Meet the MD: James Gower of The Game Fair Limited

Meet the MD: James Gower of The Game Fair Limited

This July, The Game Fair, hailed as the country’s most important festival of the countryside, is set to inject more than £30m into the region’s economy when it returns to Ragley Hall. The event’s managing director James Gower joined the team last year and gives BQ an insight into his professional journey, and plans for the 2016 event.

Describe your role in no more than 100 words.

My overriding aim is to protect and build on the legacy of The Game Fair event - this underpins all I do as MD of such a prestigious, incredible event. Each day can be a mix of meetings with stakeholders, exhibitors, senior figures from the world of rural affairs and the countryside, politicians, government and professional advisers and business owners.

Supported by a fantastic team, I strive to harness and utilise their extensive expertise so that together we deliver a showcase for the countryside that is inclusive and accessible to all - from the die-hard countryside supporters and stakeholders, to businesses, and families.

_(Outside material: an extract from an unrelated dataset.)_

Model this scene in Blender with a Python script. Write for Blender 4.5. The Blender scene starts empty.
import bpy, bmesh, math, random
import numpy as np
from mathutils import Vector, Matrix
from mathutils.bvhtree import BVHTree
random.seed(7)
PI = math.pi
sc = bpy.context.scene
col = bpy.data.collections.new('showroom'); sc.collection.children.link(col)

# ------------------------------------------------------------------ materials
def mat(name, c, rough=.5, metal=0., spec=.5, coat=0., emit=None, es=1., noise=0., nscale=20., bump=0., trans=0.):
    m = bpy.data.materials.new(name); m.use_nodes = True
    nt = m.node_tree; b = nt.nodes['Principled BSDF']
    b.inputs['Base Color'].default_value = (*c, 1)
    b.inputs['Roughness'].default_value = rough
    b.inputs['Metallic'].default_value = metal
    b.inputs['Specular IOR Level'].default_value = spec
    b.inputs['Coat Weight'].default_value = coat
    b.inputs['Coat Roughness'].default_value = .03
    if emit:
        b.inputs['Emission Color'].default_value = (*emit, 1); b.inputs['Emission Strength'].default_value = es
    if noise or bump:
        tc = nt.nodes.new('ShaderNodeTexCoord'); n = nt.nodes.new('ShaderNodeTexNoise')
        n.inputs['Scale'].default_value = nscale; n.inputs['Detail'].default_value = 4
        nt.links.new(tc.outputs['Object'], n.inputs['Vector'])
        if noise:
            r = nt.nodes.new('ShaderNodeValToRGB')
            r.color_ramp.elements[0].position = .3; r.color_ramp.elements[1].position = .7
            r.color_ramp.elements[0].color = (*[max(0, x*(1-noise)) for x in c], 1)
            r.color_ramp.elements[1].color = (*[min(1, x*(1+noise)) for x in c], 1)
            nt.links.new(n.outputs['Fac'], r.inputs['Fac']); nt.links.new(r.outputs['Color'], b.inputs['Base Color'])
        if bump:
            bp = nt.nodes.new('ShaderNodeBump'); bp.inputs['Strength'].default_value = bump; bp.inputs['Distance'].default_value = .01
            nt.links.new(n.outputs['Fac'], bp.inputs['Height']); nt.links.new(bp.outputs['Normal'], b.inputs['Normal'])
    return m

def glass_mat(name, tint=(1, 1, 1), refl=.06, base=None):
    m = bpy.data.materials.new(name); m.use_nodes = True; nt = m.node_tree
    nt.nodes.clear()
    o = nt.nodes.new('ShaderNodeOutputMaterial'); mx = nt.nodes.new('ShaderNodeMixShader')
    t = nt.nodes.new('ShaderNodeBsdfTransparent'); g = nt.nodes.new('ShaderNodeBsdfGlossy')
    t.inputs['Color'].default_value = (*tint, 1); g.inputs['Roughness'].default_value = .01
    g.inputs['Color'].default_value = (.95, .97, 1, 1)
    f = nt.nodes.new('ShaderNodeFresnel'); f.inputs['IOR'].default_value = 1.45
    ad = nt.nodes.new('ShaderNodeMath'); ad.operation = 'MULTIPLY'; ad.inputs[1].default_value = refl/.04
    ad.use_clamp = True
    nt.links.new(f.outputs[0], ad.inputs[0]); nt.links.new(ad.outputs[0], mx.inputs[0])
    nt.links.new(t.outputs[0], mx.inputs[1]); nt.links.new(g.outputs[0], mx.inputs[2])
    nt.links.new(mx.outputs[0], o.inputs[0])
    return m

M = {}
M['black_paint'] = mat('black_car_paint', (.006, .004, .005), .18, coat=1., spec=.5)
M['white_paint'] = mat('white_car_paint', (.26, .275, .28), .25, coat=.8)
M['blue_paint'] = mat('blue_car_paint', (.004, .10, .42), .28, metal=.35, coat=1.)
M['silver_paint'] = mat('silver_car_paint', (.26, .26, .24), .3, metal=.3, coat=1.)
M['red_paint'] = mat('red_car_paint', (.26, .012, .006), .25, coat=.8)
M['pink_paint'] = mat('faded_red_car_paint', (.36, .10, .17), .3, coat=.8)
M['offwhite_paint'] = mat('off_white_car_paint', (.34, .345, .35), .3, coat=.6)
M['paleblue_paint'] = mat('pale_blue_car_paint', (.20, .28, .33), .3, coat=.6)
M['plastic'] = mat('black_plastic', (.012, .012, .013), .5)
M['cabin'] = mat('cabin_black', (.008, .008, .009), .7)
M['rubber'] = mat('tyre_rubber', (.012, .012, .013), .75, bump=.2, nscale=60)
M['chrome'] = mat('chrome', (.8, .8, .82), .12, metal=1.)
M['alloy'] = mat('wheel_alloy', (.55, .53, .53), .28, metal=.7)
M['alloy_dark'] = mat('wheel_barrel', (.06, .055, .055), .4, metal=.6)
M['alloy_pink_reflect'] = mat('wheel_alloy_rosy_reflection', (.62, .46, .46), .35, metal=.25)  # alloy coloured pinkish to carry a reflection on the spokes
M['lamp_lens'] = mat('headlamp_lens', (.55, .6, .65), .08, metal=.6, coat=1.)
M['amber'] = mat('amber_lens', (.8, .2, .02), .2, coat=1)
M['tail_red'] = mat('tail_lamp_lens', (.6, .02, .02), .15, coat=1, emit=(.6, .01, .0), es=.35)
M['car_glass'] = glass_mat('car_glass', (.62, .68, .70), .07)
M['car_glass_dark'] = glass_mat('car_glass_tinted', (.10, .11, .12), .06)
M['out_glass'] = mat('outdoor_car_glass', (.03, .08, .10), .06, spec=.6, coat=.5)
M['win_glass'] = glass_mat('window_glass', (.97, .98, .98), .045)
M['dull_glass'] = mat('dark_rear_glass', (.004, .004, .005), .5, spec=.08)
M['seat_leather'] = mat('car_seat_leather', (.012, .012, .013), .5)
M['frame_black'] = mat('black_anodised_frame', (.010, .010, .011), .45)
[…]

What is it the company does?

The Game Fair Limited is responsible for staging the Game Fair, which is the authentic and unique festival of the countryside. This year the event is at Ragley Hall, where we anticipate 140,000 visitors and 800 exhibitors over its 3 days from 29th to 31st July, and is set to inject over £30million into the local economy.

The company is responsible for everything at the event, from its planning which began last year, to building partnerships with organisations dedicated to the rural industries and countryside.

Give us a brief timeline of your career so far – where did you start, how did you move on?

I have been in the events industry for 30 years in which time I have been fortunate to be involved in a huge number of the UK’s best loved events including the Ideal Home Exhibition and the International Boat Show.

My career has included being Marketing Director for dmg World Media and for the British Marine Federation where for seven years I was responsible for the London and Southampton Boat Shows. At EMAP I was portfolio director for a series of shows in the construction sector.

I launched Brand Events Asia based in Hong Kong which had Top Gear Live as its first launch event. I joined The Game Fair as its MD last year, after a year with The Wireless Broadband Alliance (WBA).

What do you believe makes a great leader?

Vision and good communication, internally and externally. I always keep in mind that it is more fun to say ‘yes’ than it is to say ‘no’, and a great leader will always find a way.

What has been your biggest challenge in your current position?

I joined The Game Fair at a time of change – for years it had been branded as a CLA event – but this year marks the beginning of a new and really exciting phase in its history as The Game Fair is now neutral. Some might see this as a challenge, but I actually see it as a great opportunity.

How do you alleviate the stress that comes with your job?

I thrive on the pressure of being in the events industry – events come with a deadline and a strict timeframe, which makes the structure and expectation measurable, and known. Stress for me is when I’m away from work and not able to get on with doing the job!

When you were little, what did you want to be when you grew up?

A vet. Arguably I am now therefore closer to this childhood dream than ever before, working on an event which celebrates everything about the countryside, including wildlife and birds.

Any pet hates in the workplace? What do you do about them?

Planning for, organising and staging a big event demands an efficient, well-oiled machine behind it, so anything that disrupts this finite operation is what frustrates me the most.

Where do you see the company in five years’ time?

My vision for The Game Fair in its new, refreshed and reinvigorated neutral position, is for it to flourish under my guidance starting this year, and growing more so each year thereafter. With the team, I feel like the custodian of the event’s brand and its legacy, and in the future I wish for it to be thriving, whilst continuing to be what it always has been – relevant, current, but yet more credible and useful to visitors and exhibitors than ever before.

What advice would you give to an aspiring business leader?

Be brave – try everything, and create things and opportunities. The world today has knowledge at its fingertips and this is free too. Ideas still have value, so make sure whatever you do adds value, and is delivered with passion, quality and belief.